What is asked – Write out each line in which the string "picture" is present.

━━ Data for the task ━━

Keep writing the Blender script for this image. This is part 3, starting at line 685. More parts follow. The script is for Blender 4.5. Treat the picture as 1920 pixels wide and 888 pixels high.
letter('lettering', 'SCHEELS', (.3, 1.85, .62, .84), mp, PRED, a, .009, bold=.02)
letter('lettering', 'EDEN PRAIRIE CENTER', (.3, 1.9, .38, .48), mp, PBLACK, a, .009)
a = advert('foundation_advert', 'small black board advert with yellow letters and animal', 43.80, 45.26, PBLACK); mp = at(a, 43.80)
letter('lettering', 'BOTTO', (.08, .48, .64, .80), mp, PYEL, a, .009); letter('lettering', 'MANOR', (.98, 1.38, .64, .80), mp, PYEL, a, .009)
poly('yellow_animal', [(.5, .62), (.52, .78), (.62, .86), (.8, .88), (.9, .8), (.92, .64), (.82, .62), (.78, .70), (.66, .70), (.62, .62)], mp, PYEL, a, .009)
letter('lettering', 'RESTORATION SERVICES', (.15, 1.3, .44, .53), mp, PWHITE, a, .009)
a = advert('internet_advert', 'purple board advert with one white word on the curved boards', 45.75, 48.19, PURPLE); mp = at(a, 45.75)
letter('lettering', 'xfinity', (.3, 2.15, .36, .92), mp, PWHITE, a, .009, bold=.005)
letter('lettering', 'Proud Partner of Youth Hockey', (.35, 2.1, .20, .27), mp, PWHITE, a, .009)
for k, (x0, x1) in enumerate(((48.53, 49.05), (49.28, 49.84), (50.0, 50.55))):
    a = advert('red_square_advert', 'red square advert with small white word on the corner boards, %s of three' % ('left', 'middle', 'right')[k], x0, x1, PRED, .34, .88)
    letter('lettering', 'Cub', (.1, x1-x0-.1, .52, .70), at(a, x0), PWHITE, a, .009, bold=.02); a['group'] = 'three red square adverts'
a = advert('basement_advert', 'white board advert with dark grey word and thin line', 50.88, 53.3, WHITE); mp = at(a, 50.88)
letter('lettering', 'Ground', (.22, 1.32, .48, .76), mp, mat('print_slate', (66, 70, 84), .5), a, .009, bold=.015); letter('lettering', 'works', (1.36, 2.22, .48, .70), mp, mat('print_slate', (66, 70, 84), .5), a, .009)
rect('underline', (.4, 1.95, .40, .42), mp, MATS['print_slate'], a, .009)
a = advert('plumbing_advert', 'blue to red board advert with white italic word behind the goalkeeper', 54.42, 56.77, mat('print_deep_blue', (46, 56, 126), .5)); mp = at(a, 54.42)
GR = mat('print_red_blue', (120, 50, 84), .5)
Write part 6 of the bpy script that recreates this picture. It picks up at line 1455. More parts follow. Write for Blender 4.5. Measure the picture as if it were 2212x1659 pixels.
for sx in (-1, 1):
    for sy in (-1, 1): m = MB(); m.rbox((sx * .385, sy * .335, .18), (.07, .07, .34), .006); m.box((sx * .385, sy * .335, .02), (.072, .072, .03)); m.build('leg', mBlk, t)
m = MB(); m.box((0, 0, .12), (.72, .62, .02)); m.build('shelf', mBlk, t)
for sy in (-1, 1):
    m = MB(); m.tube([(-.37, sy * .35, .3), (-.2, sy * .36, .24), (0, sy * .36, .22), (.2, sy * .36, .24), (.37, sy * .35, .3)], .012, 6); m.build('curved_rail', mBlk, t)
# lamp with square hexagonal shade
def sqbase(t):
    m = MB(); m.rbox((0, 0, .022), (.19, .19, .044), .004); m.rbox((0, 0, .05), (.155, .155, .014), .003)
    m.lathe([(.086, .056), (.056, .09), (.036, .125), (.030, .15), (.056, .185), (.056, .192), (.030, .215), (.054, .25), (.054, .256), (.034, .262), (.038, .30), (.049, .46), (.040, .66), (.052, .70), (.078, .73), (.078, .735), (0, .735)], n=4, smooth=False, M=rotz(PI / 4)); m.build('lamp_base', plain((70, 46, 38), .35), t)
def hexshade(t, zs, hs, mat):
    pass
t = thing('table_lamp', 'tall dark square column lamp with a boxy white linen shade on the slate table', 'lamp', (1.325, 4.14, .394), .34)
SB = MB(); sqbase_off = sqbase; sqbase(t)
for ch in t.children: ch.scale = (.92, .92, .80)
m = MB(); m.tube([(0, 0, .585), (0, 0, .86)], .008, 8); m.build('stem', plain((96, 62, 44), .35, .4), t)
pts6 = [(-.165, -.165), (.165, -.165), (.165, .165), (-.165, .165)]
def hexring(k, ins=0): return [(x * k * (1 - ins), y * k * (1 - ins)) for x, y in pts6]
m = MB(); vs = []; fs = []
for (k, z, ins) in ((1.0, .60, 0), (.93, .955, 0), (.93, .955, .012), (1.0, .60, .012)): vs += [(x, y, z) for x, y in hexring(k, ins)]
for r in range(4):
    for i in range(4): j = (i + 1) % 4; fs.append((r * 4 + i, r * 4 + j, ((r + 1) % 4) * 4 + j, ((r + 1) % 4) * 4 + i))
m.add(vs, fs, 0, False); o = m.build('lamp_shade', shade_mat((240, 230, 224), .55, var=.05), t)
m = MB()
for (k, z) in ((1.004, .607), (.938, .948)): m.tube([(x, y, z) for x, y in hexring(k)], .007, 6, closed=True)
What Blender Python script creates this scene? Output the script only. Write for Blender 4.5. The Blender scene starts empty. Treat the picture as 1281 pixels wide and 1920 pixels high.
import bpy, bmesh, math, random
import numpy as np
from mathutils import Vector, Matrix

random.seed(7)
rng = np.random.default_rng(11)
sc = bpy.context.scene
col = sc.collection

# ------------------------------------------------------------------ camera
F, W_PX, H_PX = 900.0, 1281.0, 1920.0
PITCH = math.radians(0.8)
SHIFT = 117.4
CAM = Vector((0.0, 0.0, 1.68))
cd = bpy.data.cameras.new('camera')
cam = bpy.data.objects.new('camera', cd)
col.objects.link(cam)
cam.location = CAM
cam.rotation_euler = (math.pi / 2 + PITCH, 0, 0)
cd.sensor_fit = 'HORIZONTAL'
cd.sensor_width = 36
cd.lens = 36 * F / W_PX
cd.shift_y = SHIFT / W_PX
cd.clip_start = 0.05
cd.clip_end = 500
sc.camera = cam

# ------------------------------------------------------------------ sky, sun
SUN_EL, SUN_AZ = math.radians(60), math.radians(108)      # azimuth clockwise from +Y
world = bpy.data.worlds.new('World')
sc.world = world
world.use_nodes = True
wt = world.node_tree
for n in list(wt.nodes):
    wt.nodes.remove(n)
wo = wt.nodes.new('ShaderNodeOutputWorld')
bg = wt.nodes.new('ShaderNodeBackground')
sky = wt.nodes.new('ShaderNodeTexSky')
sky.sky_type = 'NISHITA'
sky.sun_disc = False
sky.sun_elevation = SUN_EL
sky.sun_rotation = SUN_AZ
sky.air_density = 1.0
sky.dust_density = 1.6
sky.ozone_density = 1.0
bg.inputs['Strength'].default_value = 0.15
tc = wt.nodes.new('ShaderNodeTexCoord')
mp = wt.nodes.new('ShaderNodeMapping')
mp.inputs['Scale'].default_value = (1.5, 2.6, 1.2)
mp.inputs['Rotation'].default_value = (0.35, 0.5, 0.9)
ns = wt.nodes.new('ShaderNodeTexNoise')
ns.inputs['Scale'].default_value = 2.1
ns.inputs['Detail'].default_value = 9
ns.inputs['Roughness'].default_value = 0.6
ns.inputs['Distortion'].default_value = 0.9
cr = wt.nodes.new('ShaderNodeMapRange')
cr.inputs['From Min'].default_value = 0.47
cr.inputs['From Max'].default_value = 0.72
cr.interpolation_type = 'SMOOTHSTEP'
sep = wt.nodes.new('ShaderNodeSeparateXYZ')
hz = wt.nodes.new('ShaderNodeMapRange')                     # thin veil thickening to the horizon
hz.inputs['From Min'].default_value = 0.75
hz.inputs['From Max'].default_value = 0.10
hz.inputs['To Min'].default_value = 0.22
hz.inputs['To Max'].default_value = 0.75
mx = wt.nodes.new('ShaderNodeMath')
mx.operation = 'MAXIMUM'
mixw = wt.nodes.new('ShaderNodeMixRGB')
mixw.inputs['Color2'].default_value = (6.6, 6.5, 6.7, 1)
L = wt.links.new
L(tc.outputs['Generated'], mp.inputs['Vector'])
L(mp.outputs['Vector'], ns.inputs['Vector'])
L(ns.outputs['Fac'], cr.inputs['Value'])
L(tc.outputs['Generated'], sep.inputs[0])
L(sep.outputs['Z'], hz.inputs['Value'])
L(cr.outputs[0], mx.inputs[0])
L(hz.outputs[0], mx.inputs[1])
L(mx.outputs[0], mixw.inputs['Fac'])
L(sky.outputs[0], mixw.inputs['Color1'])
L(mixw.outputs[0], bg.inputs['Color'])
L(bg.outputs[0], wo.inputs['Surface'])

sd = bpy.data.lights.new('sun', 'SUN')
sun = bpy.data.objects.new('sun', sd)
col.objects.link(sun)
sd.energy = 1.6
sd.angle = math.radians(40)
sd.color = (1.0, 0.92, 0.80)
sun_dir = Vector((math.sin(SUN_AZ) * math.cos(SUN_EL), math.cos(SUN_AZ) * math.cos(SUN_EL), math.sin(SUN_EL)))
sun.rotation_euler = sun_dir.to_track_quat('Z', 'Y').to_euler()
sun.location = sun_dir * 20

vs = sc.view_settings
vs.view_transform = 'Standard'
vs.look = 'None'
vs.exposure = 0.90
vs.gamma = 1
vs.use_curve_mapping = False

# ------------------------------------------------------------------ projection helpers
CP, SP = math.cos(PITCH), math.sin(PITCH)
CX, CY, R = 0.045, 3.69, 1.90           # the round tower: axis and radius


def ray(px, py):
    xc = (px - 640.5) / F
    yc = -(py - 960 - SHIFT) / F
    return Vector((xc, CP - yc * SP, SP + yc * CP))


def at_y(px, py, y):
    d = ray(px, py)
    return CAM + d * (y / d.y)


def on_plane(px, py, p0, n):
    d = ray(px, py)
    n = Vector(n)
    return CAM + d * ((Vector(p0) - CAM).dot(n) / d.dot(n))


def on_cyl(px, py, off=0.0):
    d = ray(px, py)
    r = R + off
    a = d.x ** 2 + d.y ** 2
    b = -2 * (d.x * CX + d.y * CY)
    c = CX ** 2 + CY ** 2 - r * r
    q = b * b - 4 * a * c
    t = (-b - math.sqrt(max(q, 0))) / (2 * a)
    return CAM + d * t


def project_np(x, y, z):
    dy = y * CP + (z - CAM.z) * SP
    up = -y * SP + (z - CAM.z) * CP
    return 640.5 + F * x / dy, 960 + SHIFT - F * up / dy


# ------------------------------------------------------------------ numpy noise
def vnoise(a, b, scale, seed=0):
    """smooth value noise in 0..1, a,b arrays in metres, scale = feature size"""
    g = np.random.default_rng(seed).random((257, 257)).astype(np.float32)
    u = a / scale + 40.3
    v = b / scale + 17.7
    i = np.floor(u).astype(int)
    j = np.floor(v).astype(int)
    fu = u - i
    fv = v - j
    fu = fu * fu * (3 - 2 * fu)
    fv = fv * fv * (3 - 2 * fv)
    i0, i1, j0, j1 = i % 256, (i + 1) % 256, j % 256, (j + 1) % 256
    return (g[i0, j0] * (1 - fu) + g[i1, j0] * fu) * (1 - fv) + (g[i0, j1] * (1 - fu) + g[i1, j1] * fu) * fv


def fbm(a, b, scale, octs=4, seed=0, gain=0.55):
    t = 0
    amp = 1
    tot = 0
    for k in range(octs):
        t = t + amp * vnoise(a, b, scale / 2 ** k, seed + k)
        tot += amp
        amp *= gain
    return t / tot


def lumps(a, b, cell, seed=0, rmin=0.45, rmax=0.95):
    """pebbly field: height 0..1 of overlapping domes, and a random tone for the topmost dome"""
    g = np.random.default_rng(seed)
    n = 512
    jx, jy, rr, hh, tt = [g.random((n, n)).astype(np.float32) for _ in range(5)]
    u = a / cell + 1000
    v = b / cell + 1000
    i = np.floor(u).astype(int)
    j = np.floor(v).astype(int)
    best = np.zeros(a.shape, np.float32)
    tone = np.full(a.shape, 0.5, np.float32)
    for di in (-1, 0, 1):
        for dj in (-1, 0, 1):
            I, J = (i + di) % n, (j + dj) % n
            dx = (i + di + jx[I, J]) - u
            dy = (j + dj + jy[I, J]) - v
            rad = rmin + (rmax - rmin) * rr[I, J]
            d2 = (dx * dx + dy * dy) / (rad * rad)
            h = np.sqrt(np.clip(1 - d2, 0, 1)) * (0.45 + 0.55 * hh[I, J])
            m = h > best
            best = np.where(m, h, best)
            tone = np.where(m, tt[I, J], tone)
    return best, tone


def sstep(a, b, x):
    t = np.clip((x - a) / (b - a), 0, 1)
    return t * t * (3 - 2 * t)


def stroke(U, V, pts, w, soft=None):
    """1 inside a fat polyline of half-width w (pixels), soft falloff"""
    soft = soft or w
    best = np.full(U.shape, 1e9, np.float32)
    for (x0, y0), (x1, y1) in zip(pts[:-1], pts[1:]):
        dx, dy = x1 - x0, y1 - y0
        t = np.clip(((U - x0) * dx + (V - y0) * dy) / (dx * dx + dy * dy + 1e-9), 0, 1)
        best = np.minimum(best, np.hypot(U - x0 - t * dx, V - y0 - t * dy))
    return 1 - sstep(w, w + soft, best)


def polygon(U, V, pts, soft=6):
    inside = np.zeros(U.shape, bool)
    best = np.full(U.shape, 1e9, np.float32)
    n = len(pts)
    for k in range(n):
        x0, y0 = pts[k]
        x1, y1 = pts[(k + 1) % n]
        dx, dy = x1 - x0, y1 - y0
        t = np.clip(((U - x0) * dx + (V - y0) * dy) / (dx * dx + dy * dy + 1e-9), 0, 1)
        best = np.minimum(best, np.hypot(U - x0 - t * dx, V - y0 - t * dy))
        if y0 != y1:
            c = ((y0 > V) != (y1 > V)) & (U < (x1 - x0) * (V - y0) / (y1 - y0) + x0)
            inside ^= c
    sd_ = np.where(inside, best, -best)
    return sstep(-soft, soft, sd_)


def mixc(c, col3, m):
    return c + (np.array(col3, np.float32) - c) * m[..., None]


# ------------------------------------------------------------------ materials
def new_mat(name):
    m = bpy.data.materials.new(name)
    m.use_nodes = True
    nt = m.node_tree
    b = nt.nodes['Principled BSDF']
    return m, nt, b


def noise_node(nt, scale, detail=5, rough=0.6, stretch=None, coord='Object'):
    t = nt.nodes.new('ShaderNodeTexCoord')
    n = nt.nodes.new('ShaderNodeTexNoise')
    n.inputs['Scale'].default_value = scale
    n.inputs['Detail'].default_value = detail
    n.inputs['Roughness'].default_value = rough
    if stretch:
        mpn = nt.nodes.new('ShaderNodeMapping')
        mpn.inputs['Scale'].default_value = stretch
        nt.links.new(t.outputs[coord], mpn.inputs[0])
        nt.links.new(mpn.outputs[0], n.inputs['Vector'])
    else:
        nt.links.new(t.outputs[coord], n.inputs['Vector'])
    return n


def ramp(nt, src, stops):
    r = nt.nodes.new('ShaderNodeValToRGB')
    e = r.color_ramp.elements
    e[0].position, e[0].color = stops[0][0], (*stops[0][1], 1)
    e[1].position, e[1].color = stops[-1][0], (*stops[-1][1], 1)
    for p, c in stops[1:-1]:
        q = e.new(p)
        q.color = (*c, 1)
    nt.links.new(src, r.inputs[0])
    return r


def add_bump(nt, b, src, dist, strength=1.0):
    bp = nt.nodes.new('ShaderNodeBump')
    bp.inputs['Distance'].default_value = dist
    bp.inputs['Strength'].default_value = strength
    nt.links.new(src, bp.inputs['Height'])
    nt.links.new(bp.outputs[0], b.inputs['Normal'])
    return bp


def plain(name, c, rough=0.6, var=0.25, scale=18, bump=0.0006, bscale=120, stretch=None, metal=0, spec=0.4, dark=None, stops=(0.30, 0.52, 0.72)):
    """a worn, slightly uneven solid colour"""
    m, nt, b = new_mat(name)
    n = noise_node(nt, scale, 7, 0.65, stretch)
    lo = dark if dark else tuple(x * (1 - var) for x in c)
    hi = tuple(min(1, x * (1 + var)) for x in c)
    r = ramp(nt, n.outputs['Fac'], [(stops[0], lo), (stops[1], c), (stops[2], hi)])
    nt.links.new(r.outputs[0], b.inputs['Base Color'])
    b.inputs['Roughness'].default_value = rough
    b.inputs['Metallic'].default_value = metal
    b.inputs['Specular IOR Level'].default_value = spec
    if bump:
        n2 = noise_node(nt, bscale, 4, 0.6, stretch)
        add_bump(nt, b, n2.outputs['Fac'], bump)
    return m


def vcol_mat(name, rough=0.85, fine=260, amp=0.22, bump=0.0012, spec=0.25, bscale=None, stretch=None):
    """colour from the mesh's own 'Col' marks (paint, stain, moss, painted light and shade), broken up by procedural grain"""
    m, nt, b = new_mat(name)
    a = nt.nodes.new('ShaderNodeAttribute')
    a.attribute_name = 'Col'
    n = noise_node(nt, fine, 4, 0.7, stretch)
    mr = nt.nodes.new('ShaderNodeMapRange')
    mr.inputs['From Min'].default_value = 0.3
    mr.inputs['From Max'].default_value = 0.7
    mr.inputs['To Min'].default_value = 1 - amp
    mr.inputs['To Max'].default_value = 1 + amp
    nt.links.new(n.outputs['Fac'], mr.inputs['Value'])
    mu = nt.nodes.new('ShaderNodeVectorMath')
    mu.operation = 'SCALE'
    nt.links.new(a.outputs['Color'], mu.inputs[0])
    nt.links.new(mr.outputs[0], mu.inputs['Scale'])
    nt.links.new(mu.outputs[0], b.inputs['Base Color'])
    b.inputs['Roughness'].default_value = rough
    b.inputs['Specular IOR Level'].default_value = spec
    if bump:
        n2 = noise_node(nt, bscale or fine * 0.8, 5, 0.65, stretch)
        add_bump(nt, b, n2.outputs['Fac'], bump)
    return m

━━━

The response –
Keep writing the Blender script for this image. This is part 3, starting at line 685. More parts follow. The script is for Blender 4.5. Treat the picture as 1920 pixels wide and 888 pixels high.
Write part 6 of the bpy script that recreates this picture. It picks up at line 1455. More parts follow. Write for Blender 4.5. Measure the picture as if it were 2212x1659 pixels.
What Blender Python script creates this scene? Output the script only. Write for Blender 4.5. The Blender scene starts empty. Treat the picture as 1281 pixels wide and 1920 pixels high.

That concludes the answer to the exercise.